• _Raw data_:
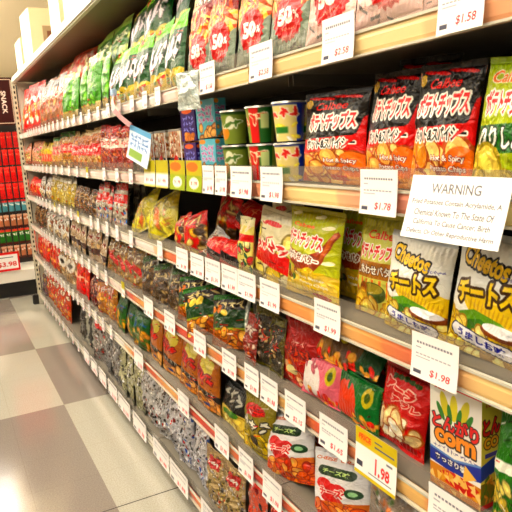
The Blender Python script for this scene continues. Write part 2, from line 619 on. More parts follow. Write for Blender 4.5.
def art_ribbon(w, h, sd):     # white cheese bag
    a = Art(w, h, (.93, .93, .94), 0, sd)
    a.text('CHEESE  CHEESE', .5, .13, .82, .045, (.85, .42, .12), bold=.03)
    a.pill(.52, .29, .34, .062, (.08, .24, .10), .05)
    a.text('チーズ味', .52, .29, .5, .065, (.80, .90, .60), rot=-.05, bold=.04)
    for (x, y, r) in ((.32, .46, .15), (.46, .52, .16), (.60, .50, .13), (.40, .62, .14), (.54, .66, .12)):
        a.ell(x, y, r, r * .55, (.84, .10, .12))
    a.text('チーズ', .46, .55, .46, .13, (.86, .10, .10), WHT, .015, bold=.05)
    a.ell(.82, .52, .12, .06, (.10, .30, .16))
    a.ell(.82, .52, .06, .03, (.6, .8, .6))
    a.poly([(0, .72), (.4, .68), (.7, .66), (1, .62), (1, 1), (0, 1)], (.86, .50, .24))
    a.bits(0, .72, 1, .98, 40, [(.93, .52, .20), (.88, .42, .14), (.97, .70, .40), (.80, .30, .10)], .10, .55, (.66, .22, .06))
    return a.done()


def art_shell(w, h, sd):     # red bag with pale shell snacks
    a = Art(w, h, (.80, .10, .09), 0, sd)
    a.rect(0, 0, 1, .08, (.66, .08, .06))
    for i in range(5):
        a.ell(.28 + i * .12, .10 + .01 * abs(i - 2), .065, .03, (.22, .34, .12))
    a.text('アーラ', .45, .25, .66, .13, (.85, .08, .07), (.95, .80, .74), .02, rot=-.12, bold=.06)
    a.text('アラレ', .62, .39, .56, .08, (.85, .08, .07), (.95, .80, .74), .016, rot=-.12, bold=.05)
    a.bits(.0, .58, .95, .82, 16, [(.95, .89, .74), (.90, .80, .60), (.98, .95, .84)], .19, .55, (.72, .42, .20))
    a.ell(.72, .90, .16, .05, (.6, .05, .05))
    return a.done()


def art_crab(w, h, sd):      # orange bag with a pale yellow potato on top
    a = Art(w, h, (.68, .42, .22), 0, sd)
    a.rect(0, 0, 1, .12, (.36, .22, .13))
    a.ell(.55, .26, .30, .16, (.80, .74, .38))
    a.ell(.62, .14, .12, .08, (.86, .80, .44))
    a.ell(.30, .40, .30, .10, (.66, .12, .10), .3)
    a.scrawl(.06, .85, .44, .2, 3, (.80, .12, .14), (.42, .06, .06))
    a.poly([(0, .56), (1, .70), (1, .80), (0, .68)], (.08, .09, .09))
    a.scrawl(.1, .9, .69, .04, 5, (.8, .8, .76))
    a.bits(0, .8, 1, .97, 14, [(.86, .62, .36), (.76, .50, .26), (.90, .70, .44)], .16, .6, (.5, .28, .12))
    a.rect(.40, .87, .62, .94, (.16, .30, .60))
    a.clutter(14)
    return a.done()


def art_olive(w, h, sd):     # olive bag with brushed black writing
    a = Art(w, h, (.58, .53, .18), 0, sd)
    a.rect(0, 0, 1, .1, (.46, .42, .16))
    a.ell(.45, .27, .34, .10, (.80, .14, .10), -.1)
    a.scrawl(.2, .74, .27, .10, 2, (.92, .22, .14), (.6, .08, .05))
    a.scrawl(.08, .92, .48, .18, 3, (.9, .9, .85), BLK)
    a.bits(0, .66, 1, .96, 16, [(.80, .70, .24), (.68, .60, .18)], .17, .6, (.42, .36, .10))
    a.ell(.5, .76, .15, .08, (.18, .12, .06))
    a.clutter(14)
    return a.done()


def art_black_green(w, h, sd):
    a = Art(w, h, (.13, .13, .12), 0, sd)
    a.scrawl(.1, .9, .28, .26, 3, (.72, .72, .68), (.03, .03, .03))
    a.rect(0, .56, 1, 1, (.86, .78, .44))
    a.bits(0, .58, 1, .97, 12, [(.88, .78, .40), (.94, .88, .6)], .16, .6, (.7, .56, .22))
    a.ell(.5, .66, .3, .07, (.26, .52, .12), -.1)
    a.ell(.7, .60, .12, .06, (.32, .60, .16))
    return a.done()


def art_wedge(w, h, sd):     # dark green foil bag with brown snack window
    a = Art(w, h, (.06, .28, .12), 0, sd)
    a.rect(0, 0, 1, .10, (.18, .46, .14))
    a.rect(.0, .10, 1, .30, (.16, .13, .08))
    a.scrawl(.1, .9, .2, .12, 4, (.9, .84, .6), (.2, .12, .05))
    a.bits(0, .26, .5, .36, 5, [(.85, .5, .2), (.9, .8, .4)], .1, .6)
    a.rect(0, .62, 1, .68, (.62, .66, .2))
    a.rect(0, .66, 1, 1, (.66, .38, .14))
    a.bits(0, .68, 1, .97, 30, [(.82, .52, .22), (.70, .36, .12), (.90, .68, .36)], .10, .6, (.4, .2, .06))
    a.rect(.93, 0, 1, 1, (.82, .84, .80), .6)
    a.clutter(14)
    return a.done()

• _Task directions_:
Exclude every picture and copy the remaining data exactly.

• _Solution for this exercise_:
The Blender Python script for this scene continues. Write part 2, from line 619 on. More parts follow. Write for Blender 4.5.
def art_ribbon(w, h, sd):     # white cheese bag
    a = Art(w, h, (.93, .93, .94), 0, sd)
    a.text('CHEESE  CHEESE', .5, .13, .82, .045, (.85, .42, .12), bold=.03)
    a.pill(.52, .29, .34, .062, (.08, .24, .10), .05)
    a.text('チーズ味', .52, .29, .5, .065, (.80, .90, .60), rot=-.05, bold=.04)
    for (x, y, r) in ((.32, .46, .15), (.46, .52, .16), (.60, .50, .13), (.40, .62, .14), (.54, .66, .12)):
        a.ell(x, y, r, r * .55, (.84, .10, .12))
    a.text('チーズ', .46, .55, .46, .13, (.86, .10, .10), WHT, .015, bold=.05)
    a.ell(.82, .52, .12, .06, (.10, .30, .16))
    a.ell(.82, .52, .06, .03, (.6, .8, .6))
    a.poly([(0, .72), (.4, .68), (.7, .66), (1, .62), (1, 1), (0, 1)], (.86, .50, .24))
    a.bits(0, .72, 1, .98, 40, [(.93, .52, .20), (.88, .42, .14), (.97, .70, .40), (.80, .30, .10)], .10, .55, (.66, .22, .06))
    return a.done()


def art_shell(w, h, sd):     # red bag with pale shell snacks
    a = Art(w, h, (.80, .10, .09), 0, sd)
    a.rect(0, 0, 1, .08, (.66, .08, .06))
    for i in range(5):
        a.ell(.28 + i * .12, .10 + .01 * abs(i - 2), .065, .03, (.22, .34, .12))
    a.text('アーラ', .45, .25, .66, .13, (.85, .08, .07), (.95, .80, .74), .02, rot=-.12, bold=.06)
    a.text('アラレ', .62, .39, .56, .08, (.85, .08, .07), (.95, .80, .74), .016, rot=-.12, bold=.05)
    a.bits(.0, .58, .95, .82, 16, [(.95, .89, .74), (.90, .80, .60), (.98, .95, .84)], .19, .55, (.72, .42, .20))
    a.ell(.72, .90, .16, .05, (.6, .05, .05))
    return a.done()


def art_crab(w, h, sd):      # orange bag with a pale yellow potato on top
    a = Art(w, h, (.68, .42, .22), 0, sd)
    a.rect(0, 0, 1, .12, (.36, .22, .13))
    a.ell(.55, .26, .30, .16, (.80, .74, .38))
    a.ell(.62, .14, .12, .08, (.86, .80, .44))
    a.ell(.30, .40, .30, .10, (.66, .12, .10), .3)
    a.scrawl(.06, .85, .44, .2, 3, (.80, .12, .14), (.42, .06, .06))
    a.poly([(0, .56), (1, .70), (1, .80), (0, .68)], (.08, .09, .09))
    a.scrawl(.1, .9, .69, .04, 5, (.8, .8, .76))
    a.bits(0, .8, 1, .97, 14, [(.86, .62, .36), (.76, .50, .26), (.90, .70, .44)], .16, .6, (.5, .28, .12))
    a.rect(.40, .87, .62, .94, (.16, .30, .60))
    a.clutter(14)
    return a.done()


def art_olive(w, h, sd):     # olive bag with brushed black writing
    a = Art(w, h, (.58, .53, .18), 0, sd)
    a.rect(0, 0, 1, .1, (.46, .42, .16))
    a.ell(.45, .27, .34, .10, (.80, .14, .10), -.1)
    a.scrawl(.2, .74, .27, .10, 2, (.92, .22, .14), (.6, .08, .05))
    a.scrawl(.08, .92, .48, .18, 3, (.9, .9, .85), BLK)
    a.bits(0, .66, 1, .96, 16, [(.80, .70, .24), (.68, .60, .18)], .17, .6, (.42, .36, .10))
    a.ell(.5, .76, .15, .08, (.18, .12, .06))
    a.clutter(14)
    return a.done()


def art_black_green(w, h, sd):
    a = Art(w, h, (.13, .13, .12), 0, sd)
    a.scrawl(.1, .9, .28, .26, 3, (.72, .72, .68), (.03, .03, .03))
    a.rect(0, .56, 1, 1, (.86, .78, .44))
    a.bits(0, .58, 1, .97, 12, [(.88, .78, .40), (.94, .88, .6)], .16, .6, (.7, .56, .22))
    a.ell(.5, .66, .3, .07, (.26, .52, .12), -.1)
    a.ell(.7, .60, .12, .06, (.32, .60, .16))
    return a.done()


def art_wedge(w, h, sd):     # dark green foil bag with brown snack window
    a = Art(w, h, (.06, .28, .12), 0, sd)
    a.rect(0, 0, 1, .10, (.18, .46, .14))
    a.rect(.0, .10, 1, .30, (.16, .13, .08))
    a.scrawl(.1, .9, .2, .12, 4, (.9, .84, .6), (.2, .12, .05))
    a.bits(0, .26, .5, .36, 5, [(.85, .5, .2), (.9, .8, .4)], .1, .6)
    a.rect(0, .62, 1, .68, (.62, .66, .2))
    a.rect(0, .66, 1, 1, (.66, .38, .14))
    a.bits(0, .68, 1, .97, 30, [(.82, .52, .22), (.70, .36, .12), (.90, .68, .36)], .10, .6, (.4, .2, .06))
    a.rect(.93, 0, 1, 1, (.82, .84, .80), .6)
    a.clutter(14)
    return a.done()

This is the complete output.